• GIVEN DATA:
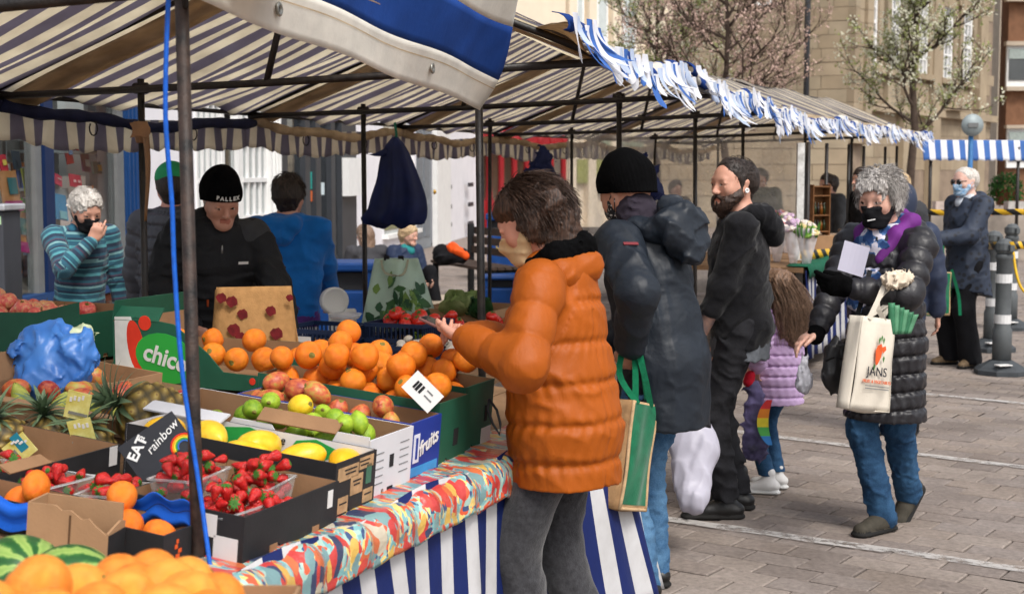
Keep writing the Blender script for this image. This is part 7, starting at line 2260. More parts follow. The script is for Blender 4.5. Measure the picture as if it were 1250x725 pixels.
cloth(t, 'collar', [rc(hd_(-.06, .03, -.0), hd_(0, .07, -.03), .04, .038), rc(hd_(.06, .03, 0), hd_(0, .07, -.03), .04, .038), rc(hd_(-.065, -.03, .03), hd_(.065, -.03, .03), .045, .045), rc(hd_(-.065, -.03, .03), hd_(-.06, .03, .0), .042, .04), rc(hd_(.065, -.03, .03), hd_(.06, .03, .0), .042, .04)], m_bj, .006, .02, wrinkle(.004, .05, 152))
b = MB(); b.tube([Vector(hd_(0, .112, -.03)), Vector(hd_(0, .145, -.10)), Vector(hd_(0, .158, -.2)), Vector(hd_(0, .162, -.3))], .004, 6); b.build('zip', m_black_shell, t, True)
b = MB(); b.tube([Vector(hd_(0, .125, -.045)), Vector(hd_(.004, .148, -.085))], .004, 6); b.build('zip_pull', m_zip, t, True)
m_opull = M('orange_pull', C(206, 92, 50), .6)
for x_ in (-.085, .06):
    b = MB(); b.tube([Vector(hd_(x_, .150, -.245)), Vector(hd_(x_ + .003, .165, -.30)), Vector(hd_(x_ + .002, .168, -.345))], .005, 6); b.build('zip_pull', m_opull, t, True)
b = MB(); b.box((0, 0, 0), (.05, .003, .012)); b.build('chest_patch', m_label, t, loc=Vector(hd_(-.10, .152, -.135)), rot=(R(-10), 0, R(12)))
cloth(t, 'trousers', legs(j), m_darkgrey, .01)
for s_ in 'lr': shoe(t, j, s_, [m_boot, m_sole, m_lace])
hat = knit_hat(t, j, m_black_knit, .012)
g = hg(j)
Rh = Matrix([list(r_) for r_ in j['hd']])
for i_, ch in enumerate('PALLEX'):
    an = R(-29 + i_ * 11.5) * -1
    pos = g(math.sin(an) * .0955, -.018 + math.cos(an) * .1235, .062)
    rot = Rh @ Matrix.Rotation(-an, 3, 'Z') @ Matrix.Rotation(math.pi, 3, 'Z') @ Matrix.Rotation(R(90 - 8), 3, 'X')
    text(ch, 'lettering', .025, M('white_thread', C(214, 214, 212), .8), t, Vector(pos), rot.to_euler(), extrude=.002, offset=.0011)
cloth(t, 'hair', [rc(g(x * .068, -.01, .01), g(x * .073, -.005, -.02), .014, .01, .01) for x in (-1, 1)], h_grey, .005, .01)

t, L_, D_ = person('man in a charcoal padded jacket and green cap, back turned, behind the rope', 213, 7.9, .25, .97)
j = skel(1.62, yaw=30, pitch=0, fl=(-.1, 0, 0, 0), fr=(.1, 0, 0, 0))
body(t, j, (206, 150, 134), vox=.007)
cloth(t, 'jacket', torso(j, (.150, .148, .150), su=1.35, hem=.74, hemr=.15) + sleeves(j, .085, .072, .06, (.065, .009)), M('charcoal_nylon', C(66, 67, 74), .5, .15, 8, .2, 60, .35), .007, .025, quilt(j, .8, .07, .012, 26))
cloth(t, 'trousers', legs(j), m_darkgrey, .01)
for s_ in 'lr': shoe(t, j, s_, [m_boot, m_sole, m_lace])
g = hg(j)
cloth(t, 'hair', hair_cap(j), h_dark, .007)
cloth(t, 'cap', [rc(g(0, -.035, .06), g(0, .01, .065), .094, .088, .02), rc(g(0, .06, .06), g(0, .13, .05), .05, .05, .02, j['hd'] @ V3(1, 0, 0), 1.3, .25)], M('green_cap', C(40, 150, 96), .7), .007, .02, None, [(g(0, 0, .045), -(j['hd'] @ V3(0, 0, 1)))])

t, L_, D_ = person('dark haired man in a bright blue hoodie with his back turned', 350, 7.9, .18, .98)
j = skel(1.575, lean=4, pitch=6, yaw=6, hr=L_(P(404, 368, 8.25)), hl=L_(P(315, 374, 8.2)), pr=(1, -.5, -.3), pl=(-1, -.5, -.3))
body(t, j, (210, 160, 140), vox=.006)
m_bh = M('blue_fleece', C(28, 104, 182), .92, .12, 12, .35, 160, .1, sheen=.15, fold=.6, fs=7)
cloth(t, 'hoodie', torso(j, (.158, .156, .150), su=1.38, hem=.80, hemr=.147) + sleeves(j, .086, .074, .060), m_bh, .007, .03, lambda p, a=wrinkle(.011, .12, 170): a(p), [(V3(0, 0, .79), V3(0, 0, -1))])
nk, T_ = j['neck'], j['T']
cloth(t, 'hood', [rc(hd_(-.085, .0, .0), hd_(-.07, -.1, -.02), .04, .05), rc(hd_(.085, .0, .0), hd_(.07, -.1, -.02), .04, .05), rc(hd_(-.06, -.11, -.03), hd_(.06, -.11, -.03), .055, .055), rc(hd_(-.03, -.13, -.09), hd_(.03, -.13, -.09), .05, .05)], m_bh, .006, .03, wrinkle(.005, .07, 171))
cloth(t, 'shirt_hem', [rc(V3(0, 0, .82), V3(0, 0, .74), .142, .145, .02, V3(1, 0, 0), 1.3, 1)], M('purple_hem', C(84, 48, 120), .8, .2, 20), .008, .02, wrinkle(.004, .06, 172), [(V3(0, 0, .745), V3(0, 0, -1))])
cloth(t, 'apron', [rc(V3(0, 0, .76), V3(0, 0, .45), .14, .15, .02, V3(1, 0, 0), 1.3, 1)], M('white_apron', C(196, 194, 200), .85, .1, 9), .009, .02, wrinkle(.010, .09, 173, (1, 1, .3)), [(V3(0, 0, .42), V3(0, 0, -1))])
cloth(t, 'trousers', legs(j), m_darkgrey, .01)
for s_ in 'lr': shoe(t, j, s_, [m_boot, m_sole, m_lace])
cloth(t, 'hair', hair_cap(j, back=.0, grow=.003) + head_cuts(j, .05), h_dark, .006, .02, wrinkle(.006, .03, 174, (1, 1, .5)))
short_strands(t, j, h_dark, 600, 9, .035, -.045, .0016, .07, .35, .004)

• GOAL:
Transcribe the material exactly, keeping every word and none of the pictures.

• CORRECT RESPONSE:
Keep writing the Blender script for this image. This is part 7, starting at line 2260. More parts follow. The script is for Blender 4.5. Measure the picture as if it were 1250x725 pixels.
cloth(t, 'collar', [rc(hd_(-.06, .03, -.0), hd_(0, .07, -.03), .04, .038), rc(hd_(.06, .03, 0), hd_(0, .07, -.03), .04, .038), rc(hd_(-.065, -.03, .03), hd_(.065, -.03, .03), .045, .045), rc(hd_(-.065, -.03, .03), hd_(-.06, .03, .0), .042, .04), rc(hd_(.065, -.03, .03), hd_(.06, .03, .0), .042, .04)], m_bj, .006, .02, wrinkle(.004, .05, 152))
b = MB(); b.tube([Vector(hd_(0, .112, -.03)), Vector(hd_(0, .145, -.10)), Vector(hd_(0, .158, -.2)), Vector(hd_(0, .162, -.3))], .004, 6); b.build('zip', m_black_shell, t, True)
b = MB(); b.tube([Vector(hd_(0, .125, -.045)), Vector(hd_(.004, .148, -.085))], .004, 6); b.build('zip_pull', m_zip, t, True)
m_opull = M('orange_pull', C(206, 92, 50), .6)
for x_ in (-.085, .06):
    b = MB(); b.tube([Vector(hd_(x_, .150, -.245)), Vector(hd_(x_ + .003, .165, -.30)), Vector(hd_(x_ + .002, .168, -.345))], .005, 6); b.build('zip_pull', m_opull, t, True)
b = MB(); b.box((0, 0, 0), (.05, .003, .012)); b.build('chest_patch', m_label, t, loc=Vector(hd_(-.10, .152, -.135)), rot=(R(-10), 0, R(12)))
cloth(t, 'trousers', legs(j), m_darkgrey, .01)
for s_ in 'lr': shoe(t, j, s_, [m_boot, m_sole, m_lace])
hat = knit_hat(t, j, m_black_knit, .012)
g = hg(j)
Rh = Matrix([list(r_) for r_ in j['hd']])
for i_, ch in enumerate('PALLEX'):
    an = R(-29 + i_ * 11.5) * -1
    pos = g(math.sin(an) * .0955, -.018 + math.cos(an) * .1235, .062)
    rot = Rh @ Matrix.Rotation(-an, 3, 'Z') @ Matrix.Rotation(math.pi, 3, 'Z') @ Matrix.Rotation(R(90 - 8), 3, 'X')
    text(ch, 'lettering', .025, M('white_thread', C(214, 214, 212), .8), t, Vector(pos), rot.to_euler(), extrude=.002, offset=.0011)
cloth(t, 'hair', [rc(g(x * .068, -.01, .01), g(x * .073, -.005, -.02), .014, .01, .01) for x in (-1, 1)], h_grey, .005, .01)

t, L_, D_ = person('man in a charcoal padded jacket and green cap, back turned, behind the rope', 213, 7.9, .25, .97)
j = skel(1.62, yaw=30, pitch=0, fl=(-.1, 0, 0, 0), fr=(.1, 0, 0, 0))
body(t, j, (206, 150, 134), vox=.007)
cloth(t, 'jacket', torso(j, (.150, .148, .150), su=1.35, hem=.74, hemr=.15) + sleeves(j, .085, .072, .06, (.065, .009)), M('charcoal_nylon', C(66, 67, 74), .5, .15, 8, .2, 60, .35), .007, .025, quilt(j, .8, .07, .012, 26))
cloth(t, 'trousers', legs(j), m_darkgrey, .01)
for s_ in 'lr': shoe(t, j, s_, [m_boot, m_sole, m_lace])
g = hg(j)
cloth(t, 'hair', hair_cap(j), h_dark, .007)
cloth(t, 'cap', [rc(g(0, -.035, .06), g(0, .01, .065), .094, .088, .02), rc(g(0, .06, .06), g(0, .13, .05), .05, .05, .02, j['hd'] @ V3(1, 0, 0), 1.3, .25)], M('green_cap', C(40, 150, 96), .7), .007, .02, None, [(g(0, 0, .045), -(j['hd'] @ V3(0, 0, 1)))])

t, L_, D_ = person('dark haired man in a bright blue hoodie with his back turned', 350, 7.9, .18, .98)
j = skel(1.575, lean=4, pitch=6, yaw=6, hr=L_(P(404, 368, 8.25)), hl=L_(P(315, 374, 8.2)), pr=(1, -.5, -.3), pl=(-1, -.5, -.3))
body(t, j, (210, 160, 140), vox=.006)
m_bh = M('blue_fleece', C(28, 104, 182), .92, .12, 12, .35, 160, .1, sheen=.15, fold=.6, fs=7)
cloth(t, 'hoodie', torso(j, (.158, .156, .150), su=1.38, hem=.80, hemr=.147) + sleeves(j, .086, .074, .060), m_bh, .007, .03, lambda p, a=wrinkle(.011, .12, 170): a(p), [(V3(0, 0, .79), V3(0, 0, -1))])
nk, T_ = j['neck'], j['T']
cloth(t, 'hood', [rc(hd_(-.085, .0, .0), hd_(-.07, -.1, -.02), .04, .05), rc(hd_(.085, .0, .0), hd_(.07, -.1, -.02), .04, .05), rc(hd_(-.06, -.11, -.03), hd_(.06, -.11, -.03), .055, .055), rc(hd_(-.03, -.13, -.09), hd_(.03, -.13, -.09), .05, .05)], m_bh, .006, .03, wrinkle(.005, .07, 171))
cloth(t, 'shirt_hem', [rc(V3(0, 0, .82), V3(0, 0, .74), .142, .145, .02, V3(1, 0, 0), 1.3, 1)], M('purple_hem', C(84, 48, 120), .8, .2, 20), .008, .02, wrinkle(.004, .06, 172), [(V3(0, 0, .745), V3(0, 0, -1))])
cloth(t, 'apron', [rc(V3(0, 0, .76), V3(0, 0, .45), .14, .15, .02, V3(1, 0, 0), 1.3, 1)], M('white_apron', C(196, 194, 200), .85, .1, 9), .009, .02, wrinkle(.010, .09, 173, (1, 1, .3)), [(V3(0, 0, .42), V3(0, 0, -1))])
cloth(t, 'trousers', legs(j), m_darkgrey, .01)
for s_ in 'lr': shoe(t, j, s_, [m_boot, m_sole, m_lace])
cloth(t, 'hair', hair_cap(j, back=.0, grow=.003) + head_cuts(j, .05), h_dark, .006, .02, wrinkle(.006, .03, 174, (1, 1, .5)))
short_strands(t, j, h_dark, 600, 9, .035, -.045, .0016, .07, .35, .004)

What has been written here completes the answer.